═══ EXTRACTED INFORMATION ═══

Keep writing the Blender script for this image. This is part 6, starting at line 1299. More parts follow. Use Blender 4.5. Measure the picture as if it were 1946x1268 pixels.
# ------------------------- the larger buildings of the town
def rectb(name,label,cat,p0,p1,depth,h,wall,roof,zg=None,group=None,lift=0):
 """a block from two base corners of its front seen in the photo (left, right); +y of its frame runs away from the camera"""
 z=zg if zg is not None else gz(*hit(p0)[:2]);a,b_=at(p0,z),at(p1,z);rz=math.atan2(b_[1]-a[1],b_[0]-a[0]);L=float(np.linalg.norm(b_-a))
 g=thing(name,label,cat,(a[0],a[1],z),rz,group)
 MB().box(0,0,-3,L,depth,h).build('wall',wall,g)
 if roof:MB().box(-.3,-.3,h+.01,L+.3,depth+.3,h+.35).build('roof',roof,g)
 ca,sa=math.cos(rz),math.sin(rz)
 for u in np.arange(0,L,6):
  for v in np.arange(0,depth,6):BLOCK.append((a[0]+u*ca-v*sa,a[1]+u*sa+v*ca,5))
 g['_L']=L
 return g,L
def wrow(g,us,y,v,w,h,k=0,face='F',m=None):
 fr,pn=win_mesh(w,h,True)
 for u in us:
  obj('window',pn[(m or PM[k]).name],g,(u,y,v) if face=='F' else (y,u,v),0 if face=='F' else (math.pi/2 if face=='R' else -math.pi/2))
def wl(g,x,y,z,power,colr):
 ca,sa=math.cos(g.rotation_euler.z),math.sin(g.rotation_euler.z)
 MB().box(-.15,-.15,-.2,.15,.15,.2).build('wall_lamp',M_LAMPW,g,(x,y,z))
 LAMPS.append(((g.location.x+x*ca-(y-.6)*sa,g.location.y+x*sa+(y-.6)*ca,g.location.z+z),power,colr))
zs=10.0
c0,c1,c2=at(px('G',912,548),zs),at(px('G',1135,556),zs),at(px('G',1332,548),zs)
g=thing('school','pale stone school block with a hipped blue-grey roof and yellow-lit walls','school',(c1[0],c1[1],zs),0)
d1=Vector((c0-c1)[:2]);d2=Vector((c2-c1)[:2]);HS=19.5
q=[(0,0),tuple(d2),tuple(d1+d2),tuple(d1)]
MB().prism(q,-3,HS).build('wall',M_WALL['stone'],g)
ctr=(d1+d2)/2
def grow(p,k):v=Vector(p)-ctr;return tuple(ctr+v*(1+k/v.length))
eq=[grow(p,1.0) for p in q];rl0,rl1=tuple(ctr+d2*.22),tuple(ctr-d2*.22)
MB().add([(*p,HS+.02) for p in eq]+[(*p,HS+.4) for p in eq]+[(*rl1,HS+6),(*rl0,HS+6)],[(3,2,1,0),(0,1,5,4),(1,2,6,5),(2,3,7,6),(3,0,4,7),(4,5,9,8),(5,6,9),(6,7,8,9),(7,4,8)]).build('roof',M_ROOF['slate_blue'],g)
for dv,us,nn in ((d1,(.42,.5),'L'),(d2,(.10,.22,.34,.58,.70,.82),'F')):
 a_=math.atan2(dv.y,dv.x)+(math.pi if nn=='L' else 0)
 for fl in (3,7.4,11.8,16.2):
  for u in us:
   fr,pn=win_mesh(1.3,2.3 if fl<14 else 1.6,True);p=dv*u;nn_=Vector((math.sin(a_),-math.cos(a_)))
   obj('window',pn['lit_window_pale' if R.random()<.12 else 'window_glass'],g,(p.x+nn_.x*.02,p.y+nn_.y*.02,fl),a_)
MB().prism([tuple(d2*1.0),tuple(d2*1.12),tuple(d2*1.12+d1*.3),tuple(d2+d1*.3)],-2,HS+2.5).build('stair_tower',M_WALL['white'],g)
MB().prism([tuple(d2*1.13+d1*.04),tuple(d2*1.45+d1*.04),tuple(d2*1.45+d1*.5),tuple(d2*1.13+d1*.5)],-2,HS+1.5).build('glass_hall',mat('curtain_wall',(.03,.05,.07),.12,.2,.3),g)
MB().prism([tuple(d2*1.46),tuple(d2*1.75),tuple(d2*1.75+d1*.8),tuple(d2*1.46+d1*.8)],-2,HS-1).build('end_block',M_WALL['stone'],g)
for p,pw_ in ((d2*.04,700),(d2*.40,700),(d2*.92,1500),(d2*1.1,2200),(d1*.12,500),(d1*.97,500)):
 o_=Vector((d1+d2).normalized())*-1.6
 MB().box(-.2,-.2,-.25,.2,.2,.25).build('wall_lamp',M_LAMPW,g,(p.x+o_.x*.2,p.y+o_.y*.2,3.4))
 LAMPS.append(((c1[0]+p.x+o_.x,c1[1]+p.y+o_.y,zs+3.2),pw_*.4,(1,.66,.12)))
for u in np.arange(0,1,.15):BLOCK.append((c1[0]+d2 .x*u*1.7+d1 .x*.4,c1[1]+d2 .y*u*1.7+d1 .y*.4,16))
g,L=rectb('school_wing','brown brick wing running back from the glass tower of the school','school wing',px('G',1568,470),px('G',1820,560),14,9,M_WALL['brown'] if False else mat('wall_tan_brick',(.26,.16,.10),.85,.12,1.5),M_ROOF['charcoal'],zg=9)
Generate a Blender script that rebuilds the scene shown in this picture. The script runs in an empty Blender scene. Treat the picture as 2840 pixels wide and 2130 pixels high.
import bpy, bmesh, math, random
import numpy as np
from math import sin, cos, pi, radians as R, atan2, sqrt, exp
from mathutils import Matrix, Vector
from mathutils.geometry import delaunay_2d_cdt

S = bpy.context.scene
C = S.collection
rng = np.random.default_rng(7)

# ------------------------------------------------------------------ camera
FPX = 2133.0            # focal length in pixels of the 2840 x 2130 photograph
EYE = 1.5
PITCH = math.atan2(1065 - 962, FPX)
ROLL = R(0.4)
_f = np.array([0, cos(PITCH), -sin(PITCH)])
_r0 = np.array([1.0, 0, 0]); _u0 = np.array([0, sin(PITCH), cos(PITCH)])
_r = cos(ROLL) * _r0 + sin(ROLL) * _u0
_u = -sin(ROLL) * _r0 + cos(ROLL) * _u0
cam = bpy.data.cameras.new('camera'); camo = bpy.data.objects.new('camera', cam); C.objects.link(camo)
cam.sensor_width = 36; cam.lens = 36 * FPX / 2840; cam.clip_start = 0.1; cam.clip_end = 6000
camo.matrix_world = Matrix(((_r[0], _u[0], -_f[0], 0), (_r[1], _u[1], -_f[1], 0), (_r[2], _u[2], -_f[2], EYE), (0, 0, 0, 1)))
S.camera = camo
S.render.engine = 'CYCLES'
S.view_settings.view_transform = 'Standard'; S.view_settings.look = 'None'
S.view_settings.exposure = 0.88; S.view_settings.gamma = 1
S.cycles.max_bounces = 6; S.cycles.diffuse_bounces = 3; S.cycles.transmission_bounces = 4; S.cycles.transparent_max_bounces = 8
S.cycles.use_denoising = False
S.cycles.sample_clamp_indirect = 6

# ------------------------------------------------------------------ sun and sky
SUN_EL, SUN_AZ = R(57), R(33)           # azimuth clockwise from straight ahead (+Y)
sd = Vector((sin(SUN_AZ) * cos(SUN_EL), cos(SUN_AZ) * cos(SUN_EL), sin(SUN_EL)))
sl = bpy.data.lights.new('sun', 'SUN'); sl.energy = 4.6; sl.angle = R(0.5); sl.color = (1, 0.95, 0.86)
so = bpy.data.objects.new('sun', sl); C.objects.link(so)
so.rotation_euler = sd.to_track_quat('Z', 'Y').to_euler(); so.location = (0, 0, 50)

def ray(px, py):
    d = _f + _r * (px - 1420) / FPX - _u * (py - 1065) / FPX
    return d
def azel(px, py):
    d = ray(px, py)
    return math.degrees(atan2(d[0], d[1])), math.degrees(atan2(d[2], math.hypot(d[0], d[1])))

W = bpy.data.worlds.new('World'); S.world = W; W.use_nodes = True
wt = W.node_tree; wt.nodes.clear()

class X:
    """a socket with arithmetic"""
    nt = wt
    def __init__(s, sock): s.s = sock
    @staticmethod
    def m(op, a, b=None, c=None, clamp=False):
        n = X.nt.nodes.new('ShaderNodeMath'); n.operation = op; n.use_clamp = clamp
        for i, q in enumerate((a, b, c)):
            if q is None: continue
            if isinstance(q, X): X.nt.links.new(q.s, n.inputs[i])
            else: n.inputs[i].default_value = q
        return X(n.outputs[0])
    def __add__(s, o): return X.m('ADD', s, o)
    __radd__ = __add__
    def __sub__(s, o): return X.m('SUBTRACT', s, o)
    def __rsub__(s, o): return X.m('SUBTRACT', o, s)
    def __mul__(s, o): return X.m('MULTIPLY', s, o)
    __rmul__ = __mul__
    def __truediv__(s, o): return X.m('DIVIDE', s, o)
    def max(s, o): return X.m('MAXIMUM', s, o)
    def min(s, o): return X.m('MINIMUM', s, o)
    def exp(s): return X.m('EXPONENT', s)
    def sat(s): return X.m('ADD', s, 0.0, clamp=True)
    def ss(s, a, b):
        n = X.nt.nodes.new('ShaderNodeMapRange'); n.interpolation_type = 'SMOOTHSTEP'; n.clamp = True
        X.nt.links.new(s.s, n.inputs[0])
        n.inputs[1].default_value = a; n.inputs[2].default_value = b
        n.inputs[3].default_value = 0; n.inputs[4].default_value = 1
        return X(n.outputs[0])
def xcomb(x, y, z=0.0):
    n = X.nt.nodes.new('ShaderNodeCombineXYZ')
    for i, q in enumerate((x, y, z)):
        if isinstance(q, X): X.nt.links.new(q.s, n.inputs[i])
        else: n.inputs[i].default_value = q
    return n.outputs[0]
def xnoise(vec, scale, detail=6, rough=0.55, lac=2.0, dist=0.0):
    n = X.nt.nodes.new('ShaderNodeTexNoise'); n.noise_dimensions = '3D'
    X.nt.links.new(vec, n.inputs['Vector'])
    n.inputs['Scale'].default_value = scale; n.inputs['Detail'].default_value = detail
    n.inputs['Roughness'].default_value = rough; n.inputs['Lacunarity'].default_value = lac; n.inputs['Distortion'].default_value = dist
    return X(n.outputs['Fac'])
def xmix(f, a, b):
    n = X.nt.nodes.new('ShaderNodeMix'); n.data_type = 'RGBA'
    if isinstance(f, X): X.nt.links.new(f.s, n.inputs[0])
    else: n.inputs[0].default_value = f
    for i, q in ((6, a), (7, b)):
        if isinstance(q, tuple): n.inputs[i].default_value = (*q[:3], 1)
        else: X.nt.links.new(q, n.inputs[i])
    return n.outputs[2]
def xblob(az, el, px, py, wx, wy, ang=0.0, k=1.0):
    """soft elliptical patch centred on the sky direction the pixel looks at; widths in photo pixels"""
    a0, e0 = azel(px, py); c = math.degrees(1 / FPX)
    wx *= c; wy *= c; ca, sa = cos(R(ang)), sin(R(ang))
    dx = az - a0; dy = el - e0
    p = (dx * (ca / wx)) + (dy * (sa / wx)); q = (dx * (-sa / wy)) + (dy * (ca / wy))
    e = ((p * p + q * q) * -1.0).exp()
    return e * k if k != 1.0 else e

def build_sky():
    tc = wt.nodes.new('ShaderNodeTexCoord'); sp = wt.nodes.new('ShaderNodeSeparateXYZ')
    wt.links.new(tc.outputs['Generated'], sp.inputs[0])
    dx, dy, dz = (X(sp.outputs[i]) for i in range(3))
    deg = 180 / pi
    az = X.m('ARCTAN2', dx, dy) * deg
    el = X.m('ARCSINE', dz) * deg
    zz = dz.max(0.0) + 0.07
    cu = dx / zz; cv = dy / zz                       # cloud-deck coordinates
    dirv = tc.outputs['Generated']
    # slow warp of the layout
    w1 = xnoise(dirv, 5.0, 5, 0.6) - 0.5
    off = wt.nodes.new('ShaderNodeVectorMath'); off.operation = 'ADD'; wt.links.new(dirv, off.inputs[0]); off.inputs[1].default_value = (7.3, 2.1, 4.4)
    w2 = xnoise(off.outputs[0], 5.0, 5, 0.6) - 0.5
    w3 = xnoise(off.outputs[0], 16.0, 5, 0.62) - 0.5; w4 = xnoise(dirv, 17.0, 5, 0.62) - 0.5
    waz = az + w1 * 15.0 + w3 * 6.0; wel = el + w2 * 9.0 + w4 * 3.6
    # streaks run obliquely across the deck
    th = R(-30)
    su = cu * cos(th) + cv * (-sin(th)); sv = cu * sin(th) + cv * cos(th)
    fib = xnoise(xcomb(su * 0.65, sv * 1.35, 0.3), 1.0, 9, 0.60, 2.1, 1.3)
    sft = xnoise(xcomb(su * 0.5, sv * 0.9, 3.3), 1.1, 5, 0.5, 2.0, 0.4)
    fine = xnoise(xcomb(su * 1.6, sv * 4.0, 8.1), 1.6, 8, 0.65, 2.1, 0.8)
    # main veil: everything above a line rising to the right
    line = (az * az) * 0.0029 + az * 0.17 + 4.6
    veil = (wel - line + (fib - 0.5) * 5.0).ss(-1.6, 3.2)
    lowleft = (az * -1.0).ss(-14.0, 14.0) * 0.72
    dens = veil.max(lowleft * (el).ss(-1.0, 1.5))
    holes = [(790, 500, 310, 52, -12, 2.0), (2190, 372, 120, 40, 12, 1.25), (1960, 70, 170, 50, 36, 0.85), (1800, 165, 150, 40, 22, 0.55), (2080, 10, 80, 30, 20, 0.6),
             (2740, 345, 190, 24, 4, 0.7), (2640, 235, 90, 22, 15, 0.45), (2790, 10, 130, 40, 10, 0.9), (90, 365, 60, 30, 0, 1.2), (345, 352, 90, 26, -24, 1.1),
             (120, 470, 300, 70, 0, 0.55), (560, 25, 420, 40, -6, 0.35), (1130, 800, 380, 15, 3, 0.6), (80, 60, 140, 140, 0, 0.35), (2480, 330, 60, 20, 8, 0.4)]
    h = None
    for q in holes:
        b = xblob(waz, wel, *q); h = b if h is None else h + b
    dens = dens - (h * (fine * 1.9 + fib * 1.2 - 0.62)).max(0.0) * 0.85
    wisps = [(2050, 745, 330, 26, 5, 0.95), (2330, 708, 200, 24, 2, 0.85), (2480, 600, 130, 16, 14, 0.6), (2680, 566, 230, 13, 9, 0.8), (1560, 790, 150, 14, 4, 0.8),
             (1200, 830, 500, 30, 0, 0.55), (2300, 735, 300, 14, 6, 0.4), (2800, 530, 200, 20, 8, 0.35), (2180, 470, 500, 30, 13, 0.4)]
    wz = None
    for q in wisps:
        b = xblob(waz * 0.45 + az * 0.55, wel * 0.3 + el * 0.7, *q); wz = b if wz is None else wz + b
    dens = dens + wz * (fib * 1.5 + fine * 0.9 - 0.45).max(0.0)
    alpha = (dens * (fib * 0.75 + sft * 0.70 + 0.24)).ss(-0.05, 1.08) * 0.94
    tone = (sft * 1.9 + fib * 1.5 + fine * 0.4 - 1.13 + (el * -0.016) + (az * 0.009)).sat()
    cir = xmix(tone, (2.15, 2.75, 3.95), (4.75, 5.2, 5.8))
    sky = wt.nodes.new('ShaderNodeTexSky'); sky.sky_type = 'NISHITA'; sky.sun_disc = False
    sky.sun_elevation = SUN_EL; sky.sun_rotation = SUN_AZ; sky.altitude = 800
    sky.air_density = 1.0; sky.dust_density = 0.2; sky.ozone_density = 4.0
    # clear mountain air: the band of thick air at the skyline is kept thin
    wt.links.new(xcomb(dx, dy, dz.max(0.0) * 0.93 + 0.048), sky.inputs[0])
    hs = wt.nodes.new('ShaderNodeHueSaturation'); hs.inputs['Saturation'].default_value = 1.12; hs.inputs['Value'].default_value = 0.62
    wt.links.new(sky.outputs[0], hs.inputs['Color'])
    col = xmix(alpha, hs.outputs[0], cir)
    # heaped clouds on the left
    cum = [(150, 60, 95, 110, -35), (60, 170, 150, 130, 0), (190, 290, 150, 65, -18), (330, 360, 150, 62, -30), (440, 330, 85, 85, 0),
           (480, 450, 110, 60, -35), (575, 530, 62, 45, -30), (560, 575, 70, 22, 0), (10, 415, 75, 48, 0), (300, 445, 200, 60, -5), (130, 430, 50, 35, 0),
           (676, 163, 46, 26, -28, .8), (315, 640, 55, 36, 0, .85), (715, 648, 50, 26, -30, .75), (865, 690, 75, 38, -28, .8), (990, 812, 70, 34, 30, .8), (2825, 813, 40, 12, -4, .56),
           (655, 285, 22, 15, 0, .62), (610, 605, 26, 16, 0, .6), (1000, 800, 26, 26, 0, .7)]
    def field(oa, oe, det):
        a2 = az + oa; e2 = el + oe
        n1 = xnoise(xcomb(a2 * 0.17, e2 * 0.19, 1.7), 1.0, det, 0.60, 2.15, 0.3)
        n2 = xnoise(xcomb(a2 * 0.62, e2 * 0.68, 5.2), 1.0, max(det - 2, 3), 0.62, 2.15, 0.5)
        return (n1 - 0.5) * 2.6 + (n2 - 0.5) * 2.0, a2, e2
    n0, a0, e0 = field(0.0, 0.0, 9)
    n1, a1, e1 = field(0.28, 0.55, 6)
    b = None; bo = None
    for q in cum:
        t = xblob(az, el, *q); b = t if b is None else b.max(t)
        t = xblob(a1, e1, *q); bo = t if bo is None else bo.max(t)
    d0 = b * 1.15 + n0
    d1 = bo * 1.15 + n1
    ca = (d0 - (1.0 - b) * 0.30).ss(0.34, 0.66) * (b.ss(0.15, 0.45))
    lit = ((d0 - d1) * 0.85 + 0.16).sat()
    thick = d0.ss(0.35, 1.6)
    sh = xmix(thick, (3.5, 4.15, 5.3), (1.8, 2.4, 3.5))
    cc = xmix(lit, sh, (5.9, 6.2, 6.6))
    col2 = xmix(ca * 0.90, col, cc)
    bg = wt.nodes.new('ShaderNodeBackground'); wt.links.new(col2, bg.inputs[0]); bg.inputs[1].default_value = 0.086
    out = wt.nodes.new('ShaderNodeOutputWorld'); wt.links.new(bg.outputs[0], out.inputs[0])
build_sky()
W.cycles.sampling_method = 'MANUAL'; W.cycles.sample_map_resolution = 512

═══

→ **CHALLENGE**: Your task is to retype the entries verbatim, starting with the line that holds "Generate a Blender" and stopping after the line that holds "rng = np.random.default_rng(7)".

→ **THE ANSWER**:
Generate a Blender script that rebuilds the scene shown in this picture. The script runs in an empty Blender scene. Treat the picture as 2840 pixels wide and 2130 pixels high.
import bpy, bmesh, math, random
import numpy as np
from math import sin, cos, pi, radians as R, atan2, sqrt, exp
from mathutils import Matrix, Vector
from mathutils.geometry import delaunay_2d_cdt

S = bpy.context.scene
C = S.collection
rng = np.random.default_rng(7)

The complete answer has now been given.